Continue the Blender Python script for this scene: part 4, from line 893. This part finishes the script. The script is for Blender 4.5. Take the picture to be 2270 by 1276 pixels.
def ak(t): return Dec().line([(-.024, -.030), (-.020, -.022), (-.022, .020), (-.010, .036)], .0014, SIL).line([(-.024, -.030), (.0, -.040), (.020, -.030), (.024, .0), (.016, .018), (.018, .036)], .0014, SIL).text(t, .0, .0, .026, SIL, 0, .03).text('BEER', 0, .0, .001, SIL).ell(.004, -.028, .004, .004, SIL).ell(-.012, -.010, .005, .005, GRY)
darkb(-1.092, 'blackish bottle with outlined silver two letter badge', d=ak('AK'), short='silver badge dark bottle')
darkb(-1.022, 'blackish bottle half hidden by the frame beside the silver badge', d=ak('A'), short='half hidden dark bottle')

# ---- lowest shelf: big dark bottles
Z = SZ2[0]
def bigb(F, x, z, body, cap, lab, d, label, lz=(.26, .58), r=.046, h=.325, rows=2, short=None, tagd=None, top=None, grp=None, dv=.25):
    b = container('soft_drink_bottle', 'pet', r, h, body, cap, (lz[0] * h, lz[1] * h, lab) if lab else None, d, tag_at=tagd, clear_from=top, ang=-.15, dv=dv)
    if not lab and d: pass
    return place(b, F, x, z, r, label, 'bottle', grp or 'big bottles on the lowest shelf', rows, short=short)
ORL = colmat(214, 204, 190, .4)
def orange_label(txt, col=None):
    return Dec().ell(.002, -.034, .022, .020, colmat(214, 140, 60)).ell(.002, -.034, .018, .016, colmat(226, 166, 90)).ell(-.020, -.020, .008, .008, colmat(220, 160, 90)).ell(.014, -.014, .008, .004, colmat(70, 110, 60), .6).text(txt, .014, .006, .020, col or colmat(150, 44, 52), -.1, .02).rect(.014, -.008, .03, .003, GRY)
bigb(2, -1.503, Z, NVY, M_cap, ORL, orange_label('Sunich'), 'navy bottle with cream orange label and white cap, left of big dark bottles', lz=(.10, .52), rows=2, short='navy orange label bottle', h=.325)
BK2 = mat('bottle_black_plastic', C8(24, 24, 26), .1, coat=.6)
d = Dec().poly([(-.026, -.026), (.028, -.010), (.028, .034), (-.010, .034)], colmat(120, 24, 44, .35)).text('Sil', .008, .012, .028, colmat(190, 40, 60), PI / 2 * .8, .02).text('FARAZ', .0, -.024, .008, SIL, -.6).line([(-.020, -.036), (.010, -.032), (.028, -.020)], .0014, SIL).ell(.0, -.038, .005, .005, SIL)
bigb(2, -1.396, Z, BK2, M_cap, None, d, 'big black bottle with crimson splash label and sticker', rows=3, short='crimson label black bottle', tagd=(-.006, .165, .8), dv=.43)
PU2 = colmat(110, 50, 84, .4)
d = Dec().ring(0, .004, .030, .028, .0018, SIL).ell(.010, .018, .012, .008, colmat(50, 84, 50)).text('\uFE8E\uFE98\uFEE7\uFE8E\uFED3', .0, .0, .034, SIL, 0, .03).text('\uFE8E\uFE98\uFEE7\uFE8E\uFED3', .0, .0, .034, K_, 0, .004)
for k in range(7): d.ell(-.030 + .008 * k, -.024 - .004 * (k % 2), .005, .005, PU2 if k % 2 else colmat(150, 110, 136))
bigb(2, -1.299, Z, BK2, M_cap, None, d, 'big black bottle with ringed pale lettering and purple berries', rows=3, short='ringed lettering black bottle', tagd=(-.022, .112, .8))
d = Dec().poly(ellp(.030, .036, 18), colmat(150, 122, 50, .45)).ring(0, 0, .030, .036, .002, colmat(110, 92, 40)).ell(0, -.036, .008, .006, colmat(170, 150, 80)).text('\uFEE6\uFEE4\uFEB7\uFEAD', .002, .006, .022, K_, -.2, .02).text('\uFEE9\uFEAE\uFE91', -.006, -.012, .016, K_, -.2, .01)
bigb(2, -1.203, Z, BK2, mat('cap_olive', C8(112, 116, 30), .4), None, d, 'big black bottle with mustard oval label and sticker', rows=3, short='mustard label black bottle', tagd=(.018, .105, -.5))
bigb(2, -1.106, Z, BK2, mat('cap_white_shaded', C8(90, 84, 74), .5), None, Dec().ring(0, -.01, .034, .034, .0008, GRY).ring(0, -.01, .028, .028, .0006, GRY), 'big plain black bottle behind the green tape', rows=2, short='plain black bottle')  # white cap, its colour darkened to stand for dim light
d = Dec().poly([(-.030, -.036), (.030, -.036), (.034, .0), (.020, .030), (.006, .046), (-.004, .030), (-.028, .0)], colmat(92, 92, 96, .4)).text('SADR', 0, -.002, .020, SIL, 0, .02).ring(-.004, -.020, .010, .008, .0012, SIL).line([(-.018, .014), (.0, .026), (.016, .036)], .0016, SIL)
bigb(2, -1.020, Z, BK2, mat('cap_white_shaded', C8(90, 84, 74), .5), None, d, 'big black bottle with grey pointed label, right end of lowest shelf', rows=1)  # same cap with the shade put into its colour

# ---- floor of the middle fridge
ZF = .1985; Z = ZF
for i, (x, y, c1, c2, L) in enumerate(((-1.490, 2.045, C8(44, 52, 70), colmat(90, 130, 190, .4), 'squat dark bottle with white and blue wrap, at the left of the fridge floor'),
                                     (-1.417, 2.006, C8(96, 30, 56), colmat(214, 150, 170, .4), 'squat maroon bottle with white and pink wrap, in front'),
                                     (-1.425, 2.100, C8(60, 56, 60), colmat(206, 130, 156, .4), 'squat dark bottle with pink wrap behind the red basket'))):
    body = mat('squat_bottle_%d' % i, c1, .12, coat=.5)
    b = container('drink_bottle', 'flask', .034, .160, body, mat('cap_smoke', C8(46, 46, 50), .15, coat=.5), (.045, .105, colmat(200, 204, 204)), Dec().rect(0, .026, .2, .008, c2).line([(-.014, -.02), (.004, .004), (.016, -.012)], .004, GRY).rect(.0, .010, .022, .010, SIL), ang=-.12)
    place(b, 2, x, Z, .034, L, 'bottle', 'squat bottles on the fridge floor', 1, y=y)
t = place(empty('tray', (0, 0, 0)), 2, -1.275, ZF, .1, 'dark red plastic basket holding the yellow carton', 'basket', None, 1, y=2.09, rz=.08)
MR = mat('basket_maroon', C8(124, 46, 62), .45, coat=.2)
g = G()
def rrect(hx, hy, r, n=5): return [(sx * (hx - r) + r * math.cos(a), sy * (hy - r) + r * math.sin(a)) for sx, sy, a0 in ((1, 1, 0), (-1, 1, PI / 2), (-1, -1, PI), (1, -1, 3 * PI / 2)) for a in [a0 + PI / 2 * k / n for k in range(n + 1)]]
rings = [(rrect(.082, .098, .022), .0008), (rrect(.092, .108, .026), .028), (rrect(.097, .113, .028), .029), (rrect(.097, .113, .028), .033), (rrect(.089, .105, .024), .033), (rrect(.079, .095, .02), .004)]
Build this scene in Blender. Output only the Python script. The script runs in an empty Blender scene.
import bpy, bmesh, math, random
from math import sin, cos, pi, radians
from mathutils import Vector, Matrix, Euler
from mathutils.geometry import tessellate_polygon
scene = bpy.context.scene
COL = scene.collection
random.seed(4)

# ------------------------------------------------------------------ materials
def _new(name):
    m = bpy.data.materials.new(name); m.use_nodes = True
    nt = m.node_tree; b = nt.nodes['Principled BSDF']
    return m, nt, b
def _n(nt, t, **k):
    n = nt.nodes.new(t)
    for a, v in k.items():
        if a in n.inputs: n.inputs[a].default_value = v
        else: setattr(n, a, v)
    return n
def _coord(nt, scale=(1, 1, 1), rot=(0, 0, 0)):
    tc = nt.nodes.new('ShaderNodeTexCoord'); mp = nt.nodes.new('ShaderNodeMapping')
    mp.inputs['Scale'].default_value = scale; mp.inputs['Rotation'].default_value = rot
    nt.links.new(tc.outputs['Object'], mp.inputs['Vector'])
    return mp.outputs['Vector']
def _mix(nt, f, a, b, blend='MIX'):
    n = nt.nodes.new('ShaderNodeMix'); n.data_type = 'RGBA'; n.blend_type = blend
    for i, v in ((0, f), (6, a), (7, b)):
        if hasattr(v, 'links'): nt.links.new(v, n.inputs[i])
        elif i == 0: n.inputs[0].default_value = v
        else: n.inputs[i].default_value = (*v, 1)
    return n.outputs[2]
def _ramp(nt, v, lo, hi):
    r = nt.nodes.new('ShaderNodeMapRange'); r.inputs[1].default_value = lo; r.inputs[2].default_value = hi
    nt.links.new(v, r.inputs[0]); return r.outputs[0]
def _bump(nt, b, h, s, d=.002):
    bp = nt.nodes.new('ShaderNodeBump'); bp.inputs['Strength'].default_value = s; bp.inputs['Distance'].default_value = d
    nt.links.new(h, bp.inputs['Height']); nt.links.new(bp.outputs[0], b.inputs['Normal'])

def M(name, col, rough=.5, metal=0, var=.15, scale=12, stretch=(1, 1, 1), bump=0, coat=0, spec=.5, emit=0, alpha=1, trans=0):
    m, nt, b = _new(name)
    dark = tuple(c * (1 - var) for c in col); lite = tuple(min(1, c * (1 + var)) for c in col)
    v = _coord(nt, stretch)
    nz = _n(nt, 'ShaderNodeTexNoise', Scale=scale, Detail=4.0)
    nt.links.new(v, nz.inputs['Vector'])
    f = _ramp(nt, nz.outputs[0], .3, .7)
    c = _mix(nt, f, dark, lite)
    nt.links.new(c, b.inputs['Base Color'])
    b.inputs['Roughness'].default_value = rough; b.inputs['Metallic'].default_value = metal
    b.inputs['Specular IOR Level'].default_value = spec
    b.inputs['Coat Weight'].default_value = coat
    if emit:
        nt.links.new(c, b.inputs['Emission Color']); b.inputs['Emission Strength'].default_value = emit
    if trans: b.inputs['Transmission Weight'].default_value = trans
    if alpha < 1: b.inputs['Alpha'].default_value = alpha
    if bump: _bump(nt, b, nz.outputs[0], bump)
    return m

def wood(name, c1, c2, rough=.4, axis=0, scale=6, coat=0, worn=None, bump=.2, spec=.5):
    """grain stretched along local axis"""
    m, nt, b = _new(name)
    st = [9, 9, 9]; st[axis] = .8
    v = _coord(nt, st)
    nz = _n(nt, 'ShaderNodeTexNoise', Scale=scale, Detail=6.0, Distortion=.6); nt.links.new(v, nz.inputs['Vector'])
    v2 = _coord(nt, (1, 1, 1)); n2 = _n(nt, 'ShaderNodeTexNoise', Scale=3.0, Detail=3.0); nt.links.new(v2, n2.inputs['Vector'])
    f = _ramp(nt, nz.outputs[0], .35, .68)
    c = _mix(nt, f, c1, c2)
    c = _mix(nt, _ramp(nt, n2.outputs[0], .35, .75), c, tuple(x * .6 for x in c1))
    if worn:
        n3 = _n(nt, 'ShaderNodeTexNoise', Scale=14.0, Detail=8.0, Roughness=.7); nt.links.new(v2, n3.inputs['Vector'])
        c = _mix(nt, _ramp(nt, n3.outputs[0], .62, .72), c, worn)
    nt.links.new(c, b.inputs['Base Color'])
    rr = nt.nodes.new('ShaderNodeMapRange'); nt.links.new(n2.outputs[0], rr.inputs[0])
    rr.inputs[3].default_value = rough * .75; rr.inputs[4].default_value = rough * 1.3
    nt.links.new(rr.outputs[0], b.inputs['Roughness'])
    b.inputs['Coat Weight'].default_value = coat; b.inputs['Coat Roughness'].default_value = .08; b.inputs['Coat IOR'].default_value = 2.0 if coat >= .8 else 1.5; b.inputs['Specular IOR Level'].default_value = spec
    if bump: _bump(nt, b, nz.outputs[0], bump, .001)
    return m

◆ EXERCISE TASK
Give back the listing exactly, please, from its first line to the line containing "darkb(-1.022, 'blackish bottle", inclusive, and nothing past that line.

◆ OUTPUT
Continue the Blender Python script for this scene: part 4, from line 893. This part finishes the script. The script is for Blender 4.5. Take the picture to be 2270 by 1276 pixels.
def ak(t): return Dec().line([(-.024, -.030), (-.020, -.022), (-.022, .020), (-.010, .036)], .0014, SIL).line([(-.024, -.030), (.0, -.040), (.020, -.030), (.024, .0), (.016, .018), (.018, .036)], .0014, SIL).text(t, .0, .0, .026, SIL, 0, .03).text('BEER', 0, .0, .001, SIL).ell(.004, -.028, .004, .004, SIL).ell(-.012, -.010, .005, .005, GRY)
darkb(-1.092, 'blackish bottle with outlined silver two letter badge', d=ak('AK'), short='silver badge dark bottle')
darkb(-1.022, 'blackish bottle half hidden by the frame beside the silver badge', d=ak('A'), short='half hidden dark bottle')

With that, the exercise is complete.